By Megan Hotson, on 3rd November 2022

New social, political, and economic changes are impacting the cultural zeitgeist of today, and tomorrow’s consumer.

The urgency of the climate crisis, alongside digital advancements and the growing pressure of the cost-of-living crisis has inspired a new approach to brand loyalty.

Over 60% of Millennials (KPMG) say they would prefer to donate their loyalty rewards to a cause that has a real-world impact, instead of redeeming them personally.

The changing face of loyalty for consumers is part of a wider trend which focuses on consumer consciousness. Consumers want to consume more consciously, contributing to making the world a better place, and brands must support this emerging intention.




The most recent and popular form of loyalty schemes have been money, or NFT led. For example – Beauty brand Clinique’s early access NFTs; Three winnable colour-changing NFTs honoured popular products, allowing winners early access to one of their most popular products ‘Black Honey’.

Now we are not bidding farewell to NFT inspired loyalty, or schemes that engage consumers by offering personal gains – but we are seeing a noticeable shift toward loyalty that is purpose driven.


Purpose driven loyalty

Equitable brand engagement is key looking ahead. Several different companies are recognising a need to encourage and reward conscious consumption.

H&M for example introduced their ‘Conscious Points’ last April. This sees consumers collecting points for activity deemed conscious by the brand. For example - recycling unwanted clothing from any brand in-store would earn a customer 20 points. H&M are hoping to inspire their consumers to be more altruistic by introducing this purpose driven approach to loyalty.

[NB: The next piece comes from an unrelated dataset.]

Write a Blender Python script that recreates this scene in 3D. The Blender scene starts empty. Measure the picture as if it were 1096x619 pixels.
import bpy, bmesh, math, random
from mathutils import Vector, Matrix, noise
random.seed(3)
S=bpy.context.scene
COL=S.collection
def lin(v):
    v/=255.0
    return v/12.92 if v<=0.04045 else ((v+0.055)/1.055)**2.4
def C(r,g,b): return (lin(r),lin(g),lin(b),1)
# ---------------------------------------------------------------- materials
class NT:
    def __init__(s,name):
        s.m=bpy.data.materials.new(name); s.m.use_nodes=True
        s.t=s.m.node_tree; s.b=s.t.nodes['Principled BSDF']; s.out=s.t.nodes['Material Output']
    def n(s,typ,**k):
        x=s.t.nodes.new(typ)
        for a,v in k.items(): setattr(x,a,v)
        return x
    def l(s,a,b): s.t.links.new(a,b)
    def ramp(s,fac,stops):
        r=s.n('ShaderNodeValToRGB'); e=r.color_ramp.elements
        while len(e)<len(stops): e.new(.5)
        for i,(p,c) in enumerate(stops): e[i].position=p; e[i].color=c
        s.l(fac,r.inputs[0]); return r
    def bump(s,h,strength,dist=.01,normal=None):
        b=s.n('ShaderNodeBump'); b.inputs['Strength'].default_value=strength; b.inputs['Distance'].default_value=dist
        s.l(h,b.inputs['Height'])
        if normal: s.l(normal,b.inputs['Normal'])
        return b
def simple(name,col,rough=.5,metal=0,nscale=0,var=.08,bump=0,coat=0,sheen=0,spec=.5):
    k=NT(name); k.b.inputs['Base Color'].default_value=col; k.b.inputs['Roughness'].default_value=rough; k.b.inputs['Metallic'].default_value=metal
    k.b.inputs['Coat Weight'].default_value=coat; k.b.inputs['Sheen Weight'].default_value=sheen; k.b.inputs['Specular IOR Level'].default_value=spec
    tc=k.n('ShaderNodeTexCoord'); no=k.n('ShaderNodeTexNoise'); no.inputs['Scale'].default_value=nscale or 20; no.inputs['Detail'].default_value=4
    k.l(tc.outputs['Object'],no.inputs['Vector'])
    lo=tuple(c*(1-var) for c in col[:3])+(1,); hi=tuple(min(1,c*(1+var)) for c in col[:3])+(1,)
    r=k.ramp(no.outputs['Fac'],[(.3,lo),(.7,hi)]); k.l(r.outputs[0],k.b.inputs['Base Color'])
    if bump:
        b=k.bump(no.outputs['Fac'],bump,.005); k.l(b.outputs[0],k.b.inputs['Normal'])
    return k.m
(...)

Akin to H&M – Klarna introduced a loyalty scheme inspired by purpose. This purpose however, was not created to help foster eco-centric sentiment but instead to incentivise financial security.

This February – Klarna decided to expand their rewards app, adding payment focused ‘missions’. The app is designed to develop purposeful loyalty, allowing its users to earn points for every on-time payment. These points can then be redeemed with brands including Amazon and H&M.

Klarna summed up the extension as: “small, engaging tasks aimed at encouraging consumers to discover different features in the Klarna app and take control of their finances”.


TOO Takeaways

- Consumers are more conscious than ever. Given this, brands must consider how their loyalty offers are going to best appeal to the utilitarian shopper. Perks or rewards that have a real-world impact, or purpose will resonate with 2022/23’s consumer.

- Consumers’ want knowledge and reassurance when it comes to financial security. It is important brands empower their consumers to take a more conscious approach to their personal finance. In an increasingly complex digital world – online consumption or financial management can feel beyond our control.

- Talking about conscious consumption does not have to relate directly to eco-centric action, as Klarna have shown with their new loyalty scheme that incentivises conscious financial management, and consumption. How could brands re-imagine loyalty with different concepts or versions of ‘conscious’ consumption?